10,139 nos. of TV mechanical tuners valued 9,43,393/- cleared clandestinely during April, 1992 to December, 1994 should not be demanded and recovered under proviso to Sub-section 1 of Section 11A of the Central Excise Act and why the voluntarily paid amount of Rs. 83,269/- should not be appropriated towards it and why an interest of 20% on the total duty determined to be payable should not be demanded and recovered under Section 11AB of the Act and why penalty equal to the amount of duty determined to be payable, should not be imposed under Section 11 AC of the Central Excise Act After receiving the reply from the appellant and holding the personal hearing on 25-10-1997 and after hearing the parties, the Addl. Commissioner has confirmed the demand and appropriated Rs. 83,269.72 voluntarily paid towards it and imposed equal penalty of Rs. 83,340.47 under Section 11 AC and demanded interest under Section 11AB of the Central Excise Act. Appeal preferred against that order was dismissed under the impugned order under Section 35F on the ground that the appellant failed to pre-deposit the penalty of Rs. 83,340.47 within 15 days from the date of stay order dated 27-4-1998 and failed to comply within 20 days. Hence this appeal.
2. Both parties are heard. They have argued on the merits of the case.
The appellant is a manufacturer of tuners a SSI unit, the production of which is within 50 lakhs and they are availing of benefit of Notification No. 175/86 and 1/93. In the instant case, they had received tuner for repair along with the challan of the customers and after repair returned the same with their challans. Since it is a small unit, D-3 intimation was not given and Rule 173H was not applied. Only on suspicion, clandestine removal of the tuners is allowed, which is an offence and required to be proved by the department. The duty 83,740/- is already paid by them regarding to tuners during January to March 1995 and the show cause notice is issued on 3-4-1997 beyond six months and it is barred by time. The penalty and interest under Section 11AB and AC cannot be levied, as the said provisions were not existing during the period in which the above events have happened. According to the departmental representative the appellant have avoided the verification by the department in not following Rule 173H and not filing D-3 intimation regarding the repairs and the return of the same, and the maintenance of the records in that regard. The goods are not available in the factory. Only the preventive staff could detect. The payment of duty by the appellant is an acceptance of the case. There is no dispute of the payment of duty on the tuner earlier, but the goods returned now are not after repair but a clandestine removal. The appellant has pointed out the correspondence from the customers regarding the receipt of the tuners after repairs.

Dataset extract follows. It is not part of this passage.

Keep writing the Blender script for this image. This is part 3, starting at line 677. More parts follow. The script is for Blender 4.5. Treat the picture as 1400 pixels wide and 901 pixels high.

3. From the above, it is clear that there is no dispute about the payment of excise duty on the tuners manufactured by the appellant. As submitted by the departmental representative the question is about whether there was a clandestine removal or repair of the returned tuner to the customers who had purchased from them? The imposition of penalty and interest is challenged on the ground that the provision invoked was not available at that time. The order-in-appeal confines only about the dismissal of the appeal for non-compliance of the penalty amount of Rs. 83,340.47 as per the order dated 27-4-1998 and the compliance of the same. So from this it is clear that the Commissioner has not dealt with the case on the merits. The appeal was dismissed at a preliminary stage at 35F of Central Excise Act for non-deposit of the penalty amount. In the absence of any decision by the appellate authority on the merits of the case, now this appeal cannot be considered and disposed of, only on the scrutiny of the order-in-original when there is an appellate authority available for this job.
4. Admittedly, the duty is paid by the appellant. The question of clandestine removal is a matter of proof by the department. The liability for payment of interest and penalty depends upon the decision on merits. Apart from that whether the penalty could be imposed in the instant case under Section 11 AC is a legal aspect. So under these circumstances the stay application is allowed and the appeal is remanded back to the Commissioner (Appeal) to hear the appellants on merits and dispose off the case in accordance with law and impugned order is set aside.